Friday, 20 May 2011

In An Instant

Springtime in Alberta was such a hesitant yet fleeting moment. It was as if the land was trying to decide whether to stay frozen and flustered or to move forward, to defrost, and to call her friends out to play. “Excuse me Mr. Snow, can Sunshine come play hopscotch with me outside?”

Usually the weather jerked back and forth between snow storms and Chinooks that tripped and tumbled over the landscape, melted every pile of snow still sitting helplessly on the ground, hated by every resident who had stared at it, drove through it, and dug themselves out of it for the last eight months. There’s a reason you never heard, “Hey, lets go play out in the snow” from the lips of an adult.

Then without warning, it was there. Spring had happened. Nature finally got up the guts to snap off the icicles clinging to her and let the green come flowing out.

It was everywhere. Green. Leaves. Grass. The blossoms came and were gone in a week. It was a moment. It was Spring and suddenly it was over and Summer arrived to torch the grass as badly as Winter had cracked the pavement. But it was so fleeting and if you weren’t looking for it, you wouldn’t see it happen. One day you noticed that the river valley wasn’t so grey anymore, just as you didn’t notice yourselves turning from adolescents to adults. You suddenly saw the flush of health flowing through the trees in the river valley. “Oh goodness how you’ve grown! The last time I saw you, you were only this big!”

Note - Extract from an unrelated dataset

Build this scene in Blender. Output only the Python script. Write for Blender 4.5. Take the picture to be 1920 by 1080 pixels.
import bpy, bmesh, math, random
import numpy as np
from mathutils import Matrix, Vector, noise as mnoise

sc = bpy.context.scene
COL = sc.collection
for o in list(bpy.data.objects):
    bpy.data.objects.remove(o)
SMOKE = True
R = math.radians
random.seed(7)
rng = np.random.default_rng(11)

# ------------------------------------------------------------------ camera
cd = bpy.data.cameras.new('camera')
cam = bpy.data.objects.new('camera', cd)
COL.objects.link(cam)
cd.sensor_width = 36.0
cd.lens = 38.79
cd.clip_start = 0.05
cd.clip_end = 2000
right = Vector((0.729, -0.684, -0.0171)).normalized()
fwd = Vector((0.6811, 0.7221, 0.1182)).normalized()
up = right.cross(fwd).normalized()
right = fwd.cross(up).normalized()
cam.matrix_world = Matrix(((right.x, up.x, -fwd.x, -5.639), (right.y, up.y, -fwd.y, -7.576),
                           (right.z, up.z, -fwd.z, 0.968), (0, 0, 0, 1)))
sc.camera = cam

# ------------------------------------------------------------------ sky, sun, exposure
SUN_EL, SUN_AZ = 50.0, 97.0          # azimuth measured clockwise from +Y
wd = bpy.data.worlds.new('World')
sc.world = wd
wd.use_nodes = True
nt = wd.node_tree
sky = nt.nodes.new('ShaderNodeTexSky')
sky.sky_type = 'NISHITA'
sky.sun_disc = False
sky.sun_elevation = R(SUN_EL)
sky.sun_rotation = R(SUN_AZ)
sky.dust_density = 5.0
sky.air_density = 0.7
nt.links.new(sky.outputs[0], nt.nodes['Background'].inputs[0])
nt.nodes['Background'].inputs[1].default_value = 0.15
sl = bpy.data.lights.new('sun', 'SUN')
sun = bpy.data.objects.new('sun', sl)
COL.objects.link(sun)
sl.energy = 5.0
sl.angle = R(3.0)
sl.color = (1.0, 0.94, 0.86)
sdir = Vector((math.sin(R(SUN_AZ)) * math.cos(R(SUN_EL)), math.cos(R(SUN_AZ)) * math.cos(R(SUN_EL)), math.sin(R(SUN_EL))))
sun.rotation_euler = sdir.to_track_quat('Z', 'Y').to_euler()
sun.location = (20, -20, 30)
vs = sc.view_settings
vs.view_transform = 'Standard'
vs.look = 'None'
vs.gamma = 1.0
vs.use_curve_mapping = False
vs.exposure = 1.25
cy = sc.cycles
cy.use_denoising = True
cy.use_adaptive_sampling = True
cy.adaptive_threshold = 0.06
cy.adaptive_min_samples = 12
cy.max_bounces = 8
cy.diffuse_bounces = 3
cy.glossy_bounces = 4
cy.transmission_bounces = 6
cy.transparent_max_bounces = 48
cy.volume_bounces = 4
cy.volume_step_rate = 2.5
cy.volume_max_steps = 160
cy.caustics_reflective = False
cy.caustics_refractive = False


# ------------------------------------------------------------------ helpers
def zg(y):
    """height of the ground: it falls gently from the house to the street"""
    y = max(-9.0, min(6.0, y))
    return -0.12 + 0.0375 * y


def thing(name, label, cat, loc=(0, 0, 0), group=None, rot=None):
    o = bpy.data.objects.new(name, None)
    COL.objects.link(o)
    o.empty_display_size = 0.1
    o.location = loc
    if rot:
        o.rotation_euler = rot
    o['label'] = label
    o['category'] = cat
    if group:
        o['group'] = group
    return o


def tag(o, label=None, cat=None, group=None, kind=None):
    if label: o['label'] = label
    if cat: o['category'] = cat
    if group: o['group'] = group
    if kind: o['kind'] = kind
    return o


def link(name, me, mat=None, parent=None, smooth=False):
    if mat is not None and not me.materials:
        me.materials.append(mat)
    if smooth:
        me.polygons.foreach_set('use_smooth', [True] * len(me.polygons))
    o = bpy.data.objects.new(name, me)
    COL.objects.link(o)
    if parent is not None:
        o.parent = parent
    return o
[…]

I was intrigued by the moment you saw the leaves turning yellow. As soon as it happened you spotted it, a single yellow leaf on an elm ruined the rest of the summer, much like when you found a grey hair on your head or in your beard. You saw that abrupt instant of decay and tracked it until finally, that cold and miserable winter you had long anticipated had arrived and every yellow leaf, once green, had dropped to the ground and had been blown away under a bush somewhere, shriveled and dark brown. “When did we get so old?” you asked yourselves.

Spring was an instant, and if you were lucky to be eighty, and paid close attention, you saw those moments, eighty precious fleeting moments, when nature and life budded into something daring, brief, and quickly snuffed out.